The iWARP Port Mapper implementation is based on the port mapper specification section in the Sockets
Direct Protocol: http://www.rdmaconsortium.org/home/draft-pinkerton-iwarp-sdp-v1.0.pdf
Existing iWARP RDMA providers use the same IP address as the native TCP/IP stack when creating RDMA
connections. They need a mechanism to claim the TCP ports used for RDMA connections to prevent TCP port
collisions when other host applications use TCP ports. The iWARP Port Mapper provides a standard
mechanism to accomplish this. Without this service it is possible for RDMA application to bind/listen on
the same port which is already being used by native TCP host application. If that happens the incoming
TCP connection data can be passed to the RDMA stack with error.
The iWARP Connection Manager (port mapper client) sends to the IWPM service the local IP address and TCP
port it has received from the RDMA application, when starting a connection. The IWPM service performs a
socket bind from user space to get an available TCP port, called a mapped port, and communicates it back
to the client.
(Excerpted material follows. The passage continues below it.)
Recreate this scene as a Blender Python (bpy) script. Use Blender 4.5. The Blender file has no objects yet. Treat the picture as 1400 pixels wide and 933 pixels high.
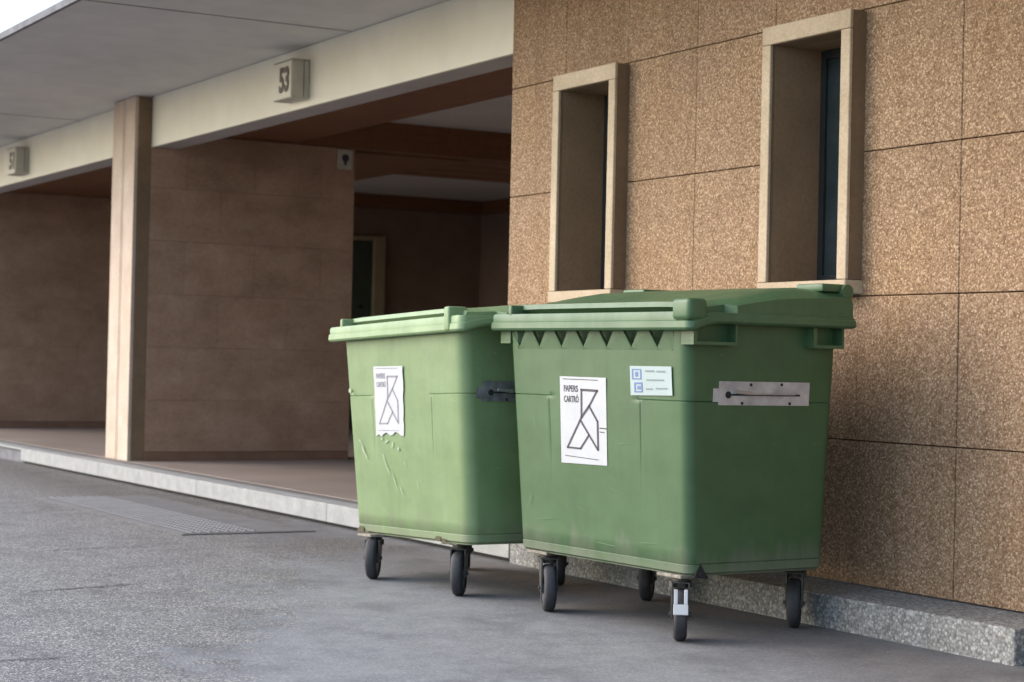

In that sense, the IWPM service is used to map the TCP port, which the RDMA application
uses to any port available from the host TCP port space. The mapped ports are used in iWARP RDMA
connections to avoid collisions with native TCP stack which is aware that these ports are taken. When an
RDMA connection using a mapped port is terminated, the client notifies the IWPM service, which then
releases the TCP port.
The message exchange between iwpmd and the iWARP Connection Manager (between user space and kernel space)
is implemented using netlink sockets.